Want to know why? Touch is the first of our senses to develop. Touch is a love language. Touch plays a huge role for babies even before they enter the world. Think back to the days you spent lying down and stroking your belly, enjoying the little flutters in your stomach. Then, as baby grew, they started responding to your belly strokes and tickles.

Once a mother has given birth, direct skin-to-skin contact has proven to provide a number of benefits for your infant. Months pass by and the story doesn’t change… a simple kiss on your little one’s stomach can have them cooing with a toothless smile on their face. I loved massaging my little boy after his baths, and I continue to do this. He often goes from wild child to completely calm in a matter of minutes.

Touch gives you a sense of security. How do you feel when you’re scared or anxious, and your other half gives you a tight hug? Or when you’re upset or happy and a parent or family member holds you close? You feel safe, calm, and loved.

Some children get over stimulated by too much touch, so be sure to understand your child’s body language so that you know when to stop. Light touch (stroking, rubbing etc.) is more likely to make a sensory sensitive child reach his brim faster, but firm pressure (hugs, rough-and-tumble play, massages and playful squeezes) are calming and reassuring for almost all children – and adults for that matter.

Many believe that a parent’s touch wears off as a child gets older. False! An older child needs your physical attention just as much. The way you administer it just changes a bit, like a hand on the back, a bear hug or even playing a game with your child that requires skin contact. Skin contact releases positive brain chemicals which will leave both you and your child feeling happy and loved.

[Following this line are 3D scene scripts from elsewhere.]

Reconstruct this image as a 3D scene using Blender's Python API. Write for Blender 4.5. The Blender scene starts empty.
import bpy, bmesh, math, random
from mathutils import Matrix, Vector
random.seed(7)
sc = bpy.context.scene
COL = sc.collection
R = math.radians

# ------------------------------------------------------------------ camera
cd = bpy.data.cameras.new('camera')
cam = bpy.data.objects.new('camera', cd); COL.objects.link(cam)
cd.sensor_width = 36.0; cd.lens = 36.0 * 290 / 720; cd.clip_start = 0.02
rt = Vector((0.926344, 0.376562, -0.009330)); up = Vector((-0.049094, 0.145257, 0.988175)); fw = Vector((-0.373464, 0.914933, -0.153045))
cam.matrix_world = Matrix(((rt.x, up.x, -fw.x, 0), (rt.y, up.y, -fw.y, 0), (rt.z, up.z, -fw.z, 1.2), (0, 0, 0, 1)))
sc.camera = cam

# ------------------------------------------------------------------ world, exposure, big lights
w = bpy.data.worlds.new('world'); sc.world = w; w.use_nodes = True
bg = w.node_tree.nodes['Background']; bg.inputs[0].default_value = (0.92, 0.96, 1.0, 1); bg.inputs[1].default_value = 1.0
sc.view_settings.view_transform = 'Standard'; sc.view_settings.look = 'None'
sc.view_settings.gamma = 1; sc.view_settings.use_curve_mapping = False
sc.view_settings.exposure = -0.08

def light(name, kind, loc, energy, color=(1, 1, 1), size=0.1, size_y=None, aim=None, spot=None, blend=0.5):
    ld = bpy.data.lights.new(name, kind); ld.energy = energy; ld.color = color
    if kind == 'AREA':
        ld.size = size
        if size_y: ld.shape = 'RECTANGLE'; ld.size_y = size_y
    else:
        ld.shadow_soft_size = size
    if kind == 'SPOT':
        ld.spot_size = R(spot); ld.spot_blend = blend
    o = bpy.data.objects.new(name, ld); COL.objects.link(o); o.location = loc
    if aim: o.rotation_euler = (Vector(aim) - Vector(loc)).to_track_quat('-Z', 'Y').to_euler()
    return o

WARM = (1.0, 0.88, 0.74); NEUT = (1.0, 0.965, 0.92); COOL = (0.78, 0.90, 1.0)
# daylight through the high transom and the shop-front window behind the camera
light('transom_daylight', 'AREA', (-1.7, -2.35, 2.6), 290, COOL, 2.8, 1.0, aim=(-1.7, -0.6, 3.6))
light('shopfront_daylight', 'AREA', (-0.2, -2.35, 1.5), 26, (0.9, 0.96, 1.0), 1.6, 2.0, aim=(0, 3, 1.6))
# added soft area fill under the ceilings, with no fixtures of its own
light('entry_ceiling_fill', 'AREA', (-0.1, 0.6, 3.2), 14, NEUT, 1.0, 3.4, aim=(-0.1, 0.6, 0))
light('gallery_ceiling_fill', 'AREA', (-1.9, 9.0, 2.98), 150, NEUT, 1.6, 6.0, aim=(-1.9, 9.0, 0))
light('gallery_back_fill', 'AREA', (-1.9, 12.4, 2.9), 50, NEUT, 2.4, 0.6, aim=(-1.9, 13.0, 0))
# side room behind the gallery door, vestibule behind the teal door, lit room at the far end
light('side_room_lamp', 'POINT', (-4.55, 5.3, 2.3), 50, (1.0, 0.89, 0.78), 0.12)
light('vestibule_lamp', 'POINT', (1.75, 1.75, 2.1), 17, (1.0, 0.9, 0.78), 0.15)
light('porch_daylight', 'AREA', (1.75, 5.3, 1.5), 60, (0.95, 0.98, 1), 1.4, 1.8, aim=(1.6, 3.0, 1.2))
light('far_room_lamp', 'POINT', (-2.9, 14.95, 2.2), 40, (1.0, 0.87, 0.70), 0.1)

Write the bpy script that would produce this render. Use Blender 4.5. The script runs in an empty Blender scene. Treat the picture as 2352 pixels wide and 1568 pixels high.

The power of touch is a mind blowing thing. Sometimes we struggle to describe how much we love our child in words, yet a simple hug can explain it all in a matter of seconds. Holding their hand can trigger an outpour of emotions which could have been trapped inside before. A gesture as simple as placing your hand on your child’s shoulder and saying ‘I understand’ or ‘I forgive you’ can move mountains.

So, I encourage you to ignore opinions on how much touch is too much for your child. You know your child’s needs more than anybody else – positive touch is healthy and crucial for children, just as it is for you and me. Touch is a powerful healing tool and is vital for building your child’s confidence, self-esteem and sense of self-worth.